- Aim:
Retype word for word the first line of the listing and each line after it up to the line with "COL = scn.collection", with the pictures taken out.

- Supplied data:
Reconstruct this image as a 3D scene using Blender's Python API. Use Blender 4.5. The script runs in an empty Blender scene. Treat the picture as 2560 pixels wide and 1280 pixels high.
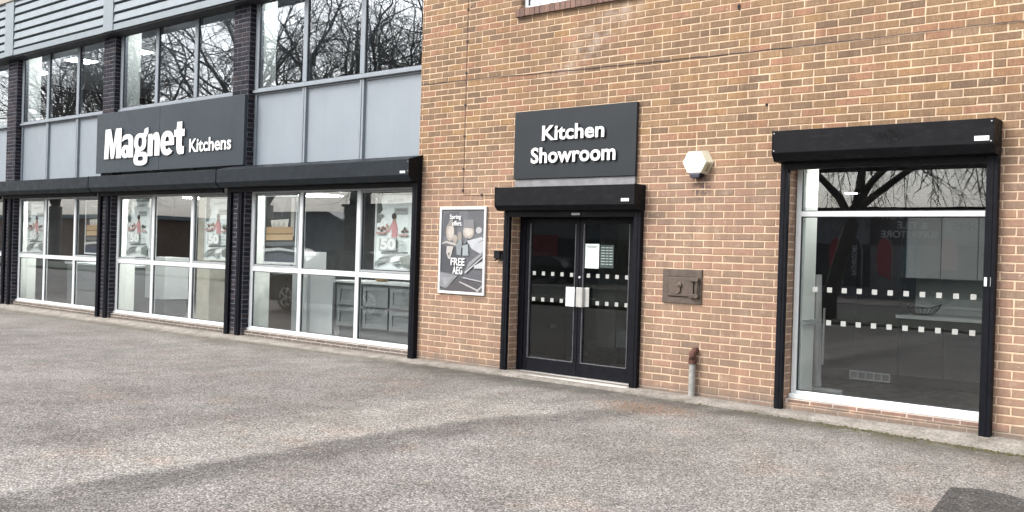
import bpy, math, random
from mathutils import Vector, Matrix
random.seed(7)
R_ = math.radians
D = bpy.data
scn = bpy.context.scene
COL = scn.collection

# ------------------------------------------------------------------ camera
cam_d = D.cameras.new("camera"); cam = D.objects.new("camera", cam_d); COL.objects.link(cam)
CP = Vector((5.5677, -8.8863, 1.3840))
yaw, pit, rol = 0.698155, -0.0032325, 0.0304509
F = Vector((-math.sin(yaw)*math.cos(pit), math.cos(yaw)*math.cos(pit), math.sin(pit)))
Rv = Vector((math.cos(yaw), math.sin(yaw), 0)); Uv = Rv.cross(F)
R2 = Rv*math.cos(rol) + Uv*math.sin(rol); U2 = -Rv*math.sin(rol) + Uv*math.cos(rol)
m = Matrix((R2, U2, -F)).transposed().to_4x4(); m.translation = CP
cam.matrix_world = m
cam_d.sensor_width = 36; cam_d.lens = 36*2415.4/2560; cam_d.clip_start = 0.05; cam_d.clip_end = 2000
scn.camera = cam
# ------------------------------------------------------------------ light
SUN_EL, SUN_AZ = R_(46), R_(208)      # azimuth measured from +y clockwise
w = D.worlds.new("World"); scn.world = w; w.use_nodes = True
nt = w.node_tree; nt.nodes.clear()
sky = nt.nodes.new('ShaderNodeTexSky'); sky.sky_type = 'NISHITA'; sky.sun_disc = False
sky.sun_elevation = SUN_EL; sky.sun_rotation = SUN_AZ; sky.dust_density = 4.0; sky.air_density = 1.0; sky.ozone_density = 1.0
hs = nt.nodes.new('ShaderNodeHueSaturation'); hs.inputs['Saturation'].default_value = 0.34
bg = nt.nodes.new('ShaderNodeBackground'); bg.inputs['Strength'].default_value = 0.15
wo = nt.nodes.new('ShaderNodeOutputWorld')
nt.links.new(sky.outputs[0], hs.inputs['Color']); nt.links.new(hs.outputs[0], bg.inputs['Color']); nt.links.new(bg.outputs[0], wo.inputs['Surface'])
sd = D.lights.new("sun", 'SUN'); sd.energy = 0.5; sd.angle = R_(30); sd.color = (1.0, 0.96, 0.91)
sun = D.objects.new("sun", sd); COL.objects.link(sun)
sdir = Vector((math.sin(SUN_AZ)*math.cos(SUN_EL), math.cos(SUN_AZ)*math.cos(SUN_EL), math.sin(SUN_EL)))
sun.rotation_euler = sdir.to_track_quat('Z', 'Y').to_euler()
scn.view_settings.view_transform = 'Standard'; scn.view_settings.look = 'None'
scn.view_settings.exposure = 1.6; scn.view_settings.gamma = 1.0

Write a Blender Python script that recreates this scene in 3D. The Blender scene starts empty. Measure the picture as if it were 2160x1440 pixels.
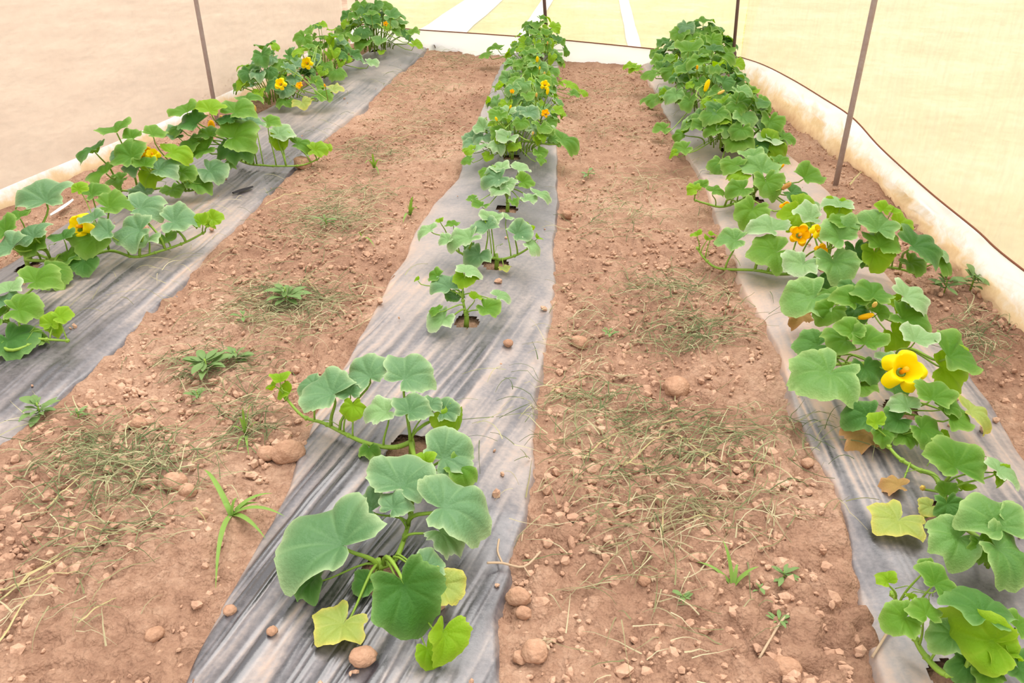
import bpy, bmesh, math, random
import numpy as np
from mathutils import Vector, Matrix

random.seed(7); RS = np.random.RandomState(7)
S = bpy.context.scene; COL = S.collection

# ------------------------------------------------------------------ camera
F = 1700.0; CX, CY = 1080.0, 720.0; H = 1.6; P = math.radians(30)
cam = bpy.data.cameras.new('camera'); cam.sensor_width = 36; cam.lens = 36*F/2160; cam.clip_end = 300
co = bpy.data.objects.new('camera', cam); COL.objects.link(co)
co.location = (0, 0, H); co.rotation_euler = (math.pi/2-P, 0, 0); S.camera = co

def ray(px, py):
    a = (px-CX)/F; b = (CY-py)/F
    return Vector((a, math.cos(P)+b*math.sin(P), -math.sin(P)+b*math.cos(P)))
def G(px, py, z=0.0):                       # place on the horizontal level z seen at this pixel of the photo
    d = ray(px, py); t = (z-H)/d.z
    return Vector((d.x*t, d.y*t, z))
def zc(p): return p.y*math.cos(P)+(H-p.z)*math.sin(P)
def onx(px, py, x):                         # place on the upright plane at x
    d = ray(px, py); t = x/d.x
    return Vector((x, d.y*t, H+d.z*t))
def ony(px, py, y):
    d = ray(px, py); t = y/d.y
    return Vector((d.x*t, y, H+d.z*t))

# ------------------------------------------------------------------ helpers
def obj(name, me, mat=None, parent=None, label=None, cat=None, group=None, kind=None):
    if isinstance(me, bmesh.types.BMesh):
        bm = me; me = bpy.data.meshes.new(name); bm.to_mesh(me); bm.free()
    o = bpy.data.objects.new(name, me); COL.objects.link(o)
    if mat is not None and len(me.materials) == 0: me.materials.append(mat)
    if parent: o.parent = parent
    tag(o, label, cat, group, kind)
    return o
def tag(o, label=None, cat=None, group=None, kind=None):
    if label: o['label'] = label
    if cat: o['category'] = cat
    if group: o['group'] = group
    if kind: o['kind'] = kind
def empty(name, loc, label, cat, group=None):
    o = bpy.data.objects.new(name, None); COL.objects.link(o); o.location = loc
    o.empty_display_size = 0.05; tag(o, label, cat, group); return o
def mesh_np(name, V, Fs, smooth=True):
    me = bpy.data.meshes.new(name); me.from_pydata([tuple(v) for v in V], [], Fs); me.update()
    if smooth: me.polygons.foreach_set('use_smooth', [True]*len(me.polygons))
    return me
def add_attr(me, name, vals):
    a = me.attributes.new(name, 'FLOAT', 'POINT'); a.data.foreach_set('value', np.asarray(vals, dtype=np.float32))
def tube(bm, pts, radii, sides=6):
    pts = [Vector(p) for p in pts]; rings = []
    for i, p in enumerate(pts):
        t = (pts[min(i+1, len(pts)-1)]-pts[max(i-1, 0)]).normalized()
        u = t.orthogonal().normalized() if i == 0 else (rings_u - t*rings_u.dot(t)).normalized()
        rings_u = u; w = t.cross(u); r = radii[i] if hasattr(radii, '__len__') else radii
        rings.append([bm.verts.new(p+(u*math.cos(a)+w*math.sin(a))*r) for a in [2*math.pi*k/sides for k in range(sides)]])
    for a, b in zip(rings, rings[1:]):
        for k in range(sides):
            f = bm.faces.new((a[k], a[(k+1) % sides], b[(k+1) % sides], b[k])); f.smooth = True
    bm.faces.new(rings[0][::-1]); bm.faces.new(rings[-1])
def smooth_path(pts, n=4):
    pts = [Vector(p) for p in pts]
    if len(pts) < 3: return [pts[0].lerp(pts[-1], k/(n)) for k in range(n+1)]
    out = []
    for i in range(len(pts)-1):
        p0 = pts[max(i-1, 0)]; p1 = pts[i]; p2 = pts[i+1]; p3 = pts[min(i+2, len(pts)-1)]
        for k in range(n):
            t = k/n
            out.append(0.5*((2*p1)+(p2-p0)*t+(2*p0-5*p1+4*p2-p3)*t*t+(3*p1-p0-3*p2+p3)*t**3))
    out.append(pts[-1]); return out

TAB = RS.rand(256, 256)
def vn(x, y, s=0):
    x = np.asarray(x, float)+17.3*s; y = np.asarray(y, float)+9.1*s
    xi = np.floor(x).astype(int); yi = np.floor(y).astype(int); fx = x-xi; fy = y-yi
    fx = fx*fx*(3-2*fx); fy = fy*fy*(3-2*fy)
    a = TAB[xi % 256, yi % 256]; b = TAB[(xi+1) % 256, yi % 256]; c = TAB[xi % 256, (yi+1) % 256]; d = TAB[(xi+1) % 256, (yi+1) % 256]
    return (a*(1-fx)+b*fx)*(1-fy)+(c*(1-fx)+d*fx)*fy-0.5
def fbm(x, y, s=0, o=4):
    v = 0; a = 1.0
    for i in range(o): v = v+a*vn(x*2**i, y*2**i, s+i*3); a *= 0.5
    return v
def sstep(a, b, x):
    t = np.clip((x-a)/(b-a), 0, 1); return t*t*(3-2*t)

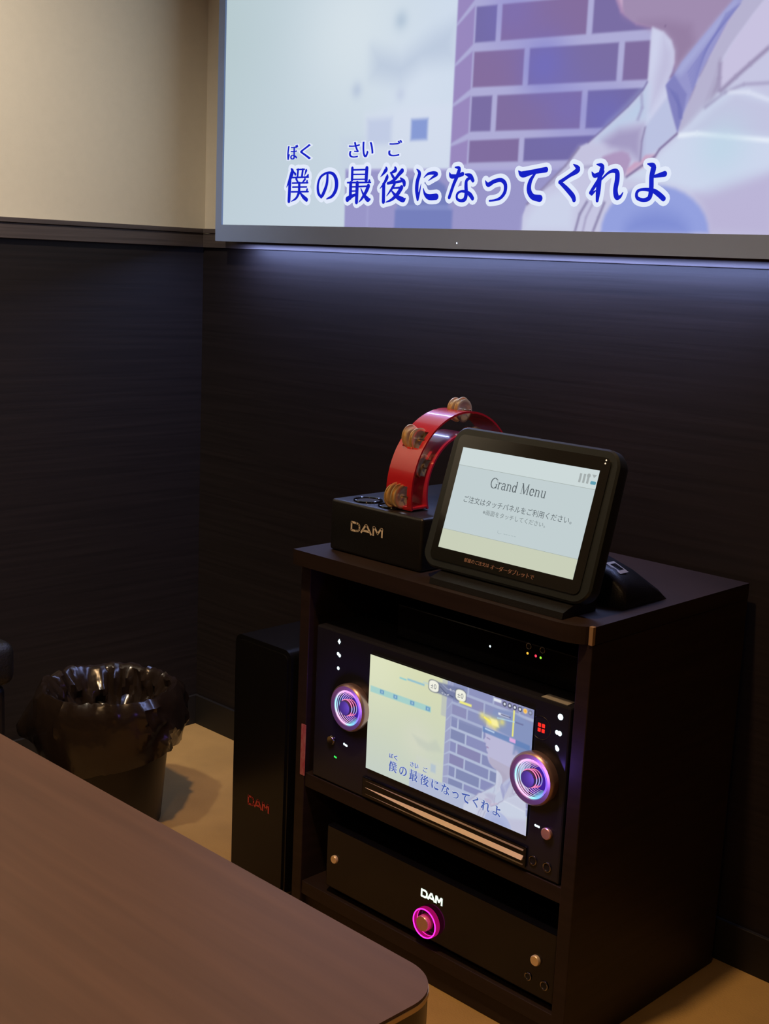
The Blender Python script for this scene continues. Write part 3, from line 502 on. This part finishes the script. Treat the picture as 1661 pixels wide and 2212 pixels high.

- Answer below:
Reconstruct this image as a 3D scene using Blender's Python API. Use Blender 4.5. The script runs in an empty Blender scene. Treat the picture as 2560 pixels wide and 1280 pixels high.
import bpy, math, random
from mathutils import Vector, Matrix
random.seed(7)
R_ = math.radians
D = bpy.data
scn = bpy.context.scene
COL = scn.collection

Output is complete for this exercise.